Ardından Azap Yolu adıyla oynayan Road to Perdition, Jarhead ve yine Hayallerin
Peşinde adıyla oynayan Revolutionary Road geldi ve bu filmlerin çoğuyla da yine
pek çok festivalde ödül aldı ya da aday oldu. Dolayısıyla karşımızda yetenekli
bir yönetmenin olduğunu rahatlıkla söyleyebilirim.
Sam Mendes’in özellikle Amerikan Güzeli ile başlayan ve
Hayallerin Peşinde ile pekişen Amerikan aile yapısını eleştirdiği filmleri,
onun farklı bir çıkış yakalamasını sağlamıştı. Her iki filmde de aile kurumunu
kökünden sarsan ve aslında şu veya bu biçimde hemen herkesin yaşamının bir
aşamasında içinde hissedebileceği ikilemler, Mendes’in filmlerinde tüm
gerçekliğiyle cisimleşmiş ve izleyicisini sarsacak bir anlatımla aktarılmıştı.

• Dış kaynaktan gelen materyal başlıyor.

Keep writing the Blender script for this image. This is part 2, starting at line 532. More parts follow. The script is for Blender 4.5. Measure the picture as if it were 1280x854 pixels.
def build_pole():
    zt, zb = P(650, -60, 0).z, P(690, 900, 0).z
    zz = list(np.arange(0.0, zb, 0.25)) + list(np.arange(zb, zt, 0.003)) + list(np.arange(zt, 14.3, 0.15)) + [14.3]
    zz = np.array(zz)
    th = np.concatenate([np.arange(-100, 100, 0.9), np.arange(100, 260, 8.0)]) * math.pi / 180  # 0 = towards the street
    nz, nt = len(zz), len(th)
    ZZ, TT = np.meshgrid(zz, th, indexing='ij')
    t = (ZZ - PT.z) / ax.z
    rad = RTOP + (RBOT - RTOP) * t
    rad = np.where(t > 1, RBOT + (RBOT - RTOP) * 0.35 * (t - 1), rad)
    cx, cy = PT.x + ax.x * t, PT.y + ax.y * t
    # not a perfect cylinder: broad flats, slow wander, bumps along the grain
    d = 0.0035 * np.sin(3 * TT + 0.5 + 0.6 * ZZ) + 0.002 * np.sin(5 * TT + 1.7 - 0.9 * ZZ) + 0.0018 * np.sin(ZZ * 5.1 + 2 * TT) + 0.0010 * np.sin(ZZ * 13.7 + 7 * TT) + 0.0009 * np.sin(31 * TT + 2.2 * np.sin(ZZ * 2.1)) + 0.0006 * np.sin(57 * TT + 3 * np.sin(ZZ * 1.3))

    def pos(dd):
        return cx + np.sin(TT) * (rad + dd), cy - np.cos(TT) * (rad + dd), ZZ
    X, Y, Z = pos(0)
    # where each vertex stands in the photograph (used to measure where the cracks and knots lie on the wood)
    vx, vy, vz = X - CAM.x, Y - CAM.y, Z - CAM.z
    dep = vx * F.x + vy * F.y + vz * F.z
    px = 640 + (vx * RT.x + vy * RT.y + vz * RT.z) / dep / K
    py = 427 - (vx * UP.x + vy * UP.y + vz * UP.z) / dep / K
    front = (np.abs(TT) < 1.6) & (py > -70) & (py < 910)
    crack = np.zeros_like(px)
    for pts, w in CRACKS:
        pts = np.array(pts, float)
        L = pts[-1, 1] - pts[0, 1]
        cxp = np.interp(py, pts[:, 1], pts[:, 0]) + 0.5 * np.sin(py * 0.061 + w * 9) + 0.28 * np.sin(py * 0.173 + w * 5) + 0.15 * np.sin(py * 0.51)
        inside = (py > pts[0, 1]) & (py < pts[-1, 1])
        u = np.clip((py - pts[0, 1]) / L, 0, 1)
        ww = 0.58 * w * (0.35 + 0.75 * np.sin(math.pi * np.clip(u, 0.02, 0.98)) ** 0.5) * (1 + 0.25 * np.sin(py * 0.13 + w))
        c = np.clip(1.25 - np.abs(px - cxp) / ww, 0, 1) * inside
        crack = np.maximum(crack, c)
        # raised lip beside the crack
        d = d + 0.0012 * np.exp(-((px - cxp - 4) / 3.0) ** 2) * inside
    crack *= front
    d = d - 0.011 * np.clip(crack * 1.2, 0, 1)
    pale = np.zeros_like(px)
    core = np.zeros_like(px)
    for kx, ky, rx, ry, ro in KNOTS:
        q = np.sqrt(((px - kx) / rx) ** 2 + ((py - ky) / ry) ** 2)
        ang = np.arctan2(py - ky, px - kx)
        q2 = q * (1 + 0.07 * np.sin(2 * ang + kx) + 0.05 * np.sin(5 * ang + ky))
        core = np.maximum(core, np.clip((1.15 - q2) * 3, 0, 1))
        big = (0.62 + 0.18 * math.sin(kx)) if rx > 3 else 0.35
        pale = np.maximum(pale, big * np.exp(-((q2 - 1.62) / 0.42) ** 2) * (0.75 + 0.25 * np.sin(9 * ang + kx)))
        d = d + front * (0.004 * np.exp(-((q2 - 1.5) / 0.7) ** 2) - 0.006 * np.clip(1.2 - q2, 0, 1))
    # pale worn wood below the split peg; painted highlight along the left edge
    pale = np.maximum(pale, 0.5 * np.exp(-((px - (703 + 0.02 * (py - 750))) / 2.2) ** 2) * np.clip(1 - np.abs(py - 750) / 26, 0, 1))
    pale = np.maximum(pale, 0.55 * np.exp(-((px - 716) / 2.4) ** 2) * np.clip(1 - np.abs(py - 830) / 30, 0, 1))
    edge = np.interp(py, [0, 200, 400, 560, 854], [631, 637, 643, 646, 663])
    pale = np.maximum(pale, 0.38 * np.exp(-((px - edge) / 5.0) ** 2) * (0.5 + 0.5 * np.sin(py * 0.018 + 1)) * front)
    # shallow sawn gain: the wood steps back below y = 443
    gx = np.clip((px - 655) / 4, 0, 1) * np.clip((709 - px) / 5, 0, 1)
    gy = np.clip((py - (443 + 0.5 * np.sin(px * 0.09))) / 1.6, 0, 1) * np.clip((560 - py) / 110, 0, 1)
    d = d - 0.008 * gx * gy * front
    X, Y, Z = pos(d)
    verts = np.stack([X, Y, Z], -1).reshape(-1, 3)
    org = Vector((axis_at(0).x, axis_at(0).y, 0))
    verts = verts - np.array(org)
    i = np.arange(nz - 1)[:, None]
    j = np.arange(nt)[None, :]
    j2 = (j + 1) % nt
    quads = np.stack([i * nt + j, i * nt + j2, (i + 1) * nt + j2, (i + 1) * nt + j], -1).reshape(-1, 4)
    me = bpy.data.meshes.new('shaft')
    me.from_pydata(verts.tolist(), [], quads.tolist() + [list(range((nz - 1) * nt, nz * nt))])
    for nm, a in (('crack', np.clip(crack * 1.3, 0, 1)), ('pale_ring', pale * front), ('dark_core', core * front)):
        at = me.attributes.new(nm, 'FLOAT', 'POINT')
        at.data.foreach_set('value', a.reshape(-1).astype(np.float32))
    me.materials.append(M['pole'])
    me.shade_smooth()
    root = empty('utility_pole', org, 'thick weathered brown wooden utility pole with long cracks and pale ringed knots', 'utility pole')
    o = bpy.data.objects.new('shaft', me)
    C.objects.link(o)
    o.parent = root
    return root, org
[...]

Uzaklara Gidelim biraz daha yumuşak görünmekle birlikte, dolaylı yoldan da olsa
aynı eleştiriyi sürdürmekte. Bebek bekleyen Verona ve Burt daha güzel bir
gelecek için taşınmaya karar verirler. Ellerinde bazı seçenekler vardır Phonixe
ya da Montreal gibi. Taşınmayı düşündükleri şehirlerde yaşamakta olan yakınları
da kararlarında belirleyici olacaktır. Bunun üzerine yola koyulurlar. Yani
Uzaklara Gidelim bir yol hikayesi. Yaşamak isteyecekleri şehri ararken kendilerine
dair de pek çok şeyi keşfetme şansları olur.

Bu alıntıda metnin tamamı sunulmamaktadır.